# [Aim]
Please return nothing but the lines between the line holding "Model this scene" and the line holding "SC.camera = cam", both ends included, without the pictures.

# [Material to process]
========================
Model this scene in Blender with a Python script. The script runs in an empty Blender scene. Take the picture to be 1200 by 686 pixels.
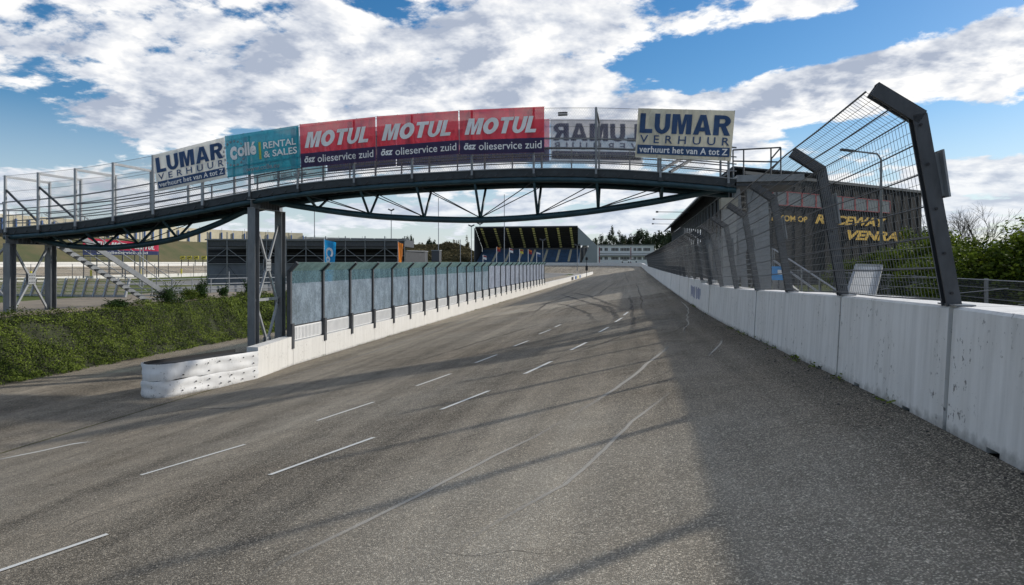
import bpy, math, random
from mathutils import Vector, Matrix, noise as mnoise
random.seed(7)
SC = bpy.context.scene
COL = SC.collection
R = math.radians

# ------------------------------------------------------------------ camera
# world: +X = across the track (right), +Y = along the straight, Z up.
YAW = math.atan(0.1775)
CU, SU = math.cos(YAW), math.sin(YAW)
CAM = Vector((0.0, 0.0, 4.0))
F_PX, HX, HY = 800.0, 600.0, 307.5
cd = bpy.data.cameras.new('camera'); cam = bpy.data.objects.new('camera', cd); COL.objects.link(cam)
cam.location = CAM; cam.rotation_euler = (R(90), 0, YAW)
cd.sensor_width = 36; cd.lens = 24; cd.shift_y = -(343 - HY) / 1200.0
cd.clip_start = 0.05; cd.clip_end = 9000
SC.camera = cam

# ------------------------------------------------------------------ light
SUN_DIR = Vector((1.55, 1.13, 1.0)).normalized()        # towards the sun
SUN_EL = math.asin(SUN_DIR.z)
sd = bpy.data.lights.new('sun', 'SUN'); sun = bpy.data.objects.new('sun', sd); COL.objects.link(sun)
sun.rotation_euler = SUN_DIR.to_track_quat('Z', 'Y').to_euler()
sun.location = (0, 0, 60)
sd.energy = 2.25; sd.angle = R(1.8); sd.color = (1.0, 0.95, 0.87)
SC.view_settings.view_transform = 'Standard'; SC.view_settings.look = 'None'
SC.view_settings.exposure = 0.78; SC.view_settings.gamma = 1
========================
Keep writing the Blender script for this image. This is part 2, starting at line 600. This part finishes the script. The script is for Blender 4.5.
========================
# [Output]
Model this scene in Blender with a Python script. The script runs in an empty Blender scene. Take the picture to be 1200 by 686 pixels.
import bpy, math, random
from mathutils import Vector, Matrix, noise as mnoise
random.seed(7)
SC = bpy.context.scene
COL = SC.collection
R = math.radians

# ------------------------------------------------------------------ camera
# world: +X = across the track (right), +Y = along the straight, Z up.
YAW = math.atan(0.1775)
CU, SU = math.cos(YAW), math.sin(YAW)
CAM = Vector((0.0, 0.0, 4.0))
F_PX, HX, HY = 800.0, 600.0, 307.5
cd = bpy.data.cameras.new('camera'); cam = bpy.data.objects.new('camera', cd); COL.objects.link(cam)
cam.location = CAM; cam.rotation_euler = (R(90), 0, YAW)
cd.sensor_width = 36; cd.lens = 24; cd.shift_y = -(343 - HY) / 1200.0
cd.clip_start = 0.05; cd.clip_end = 9000
SC.camera = cam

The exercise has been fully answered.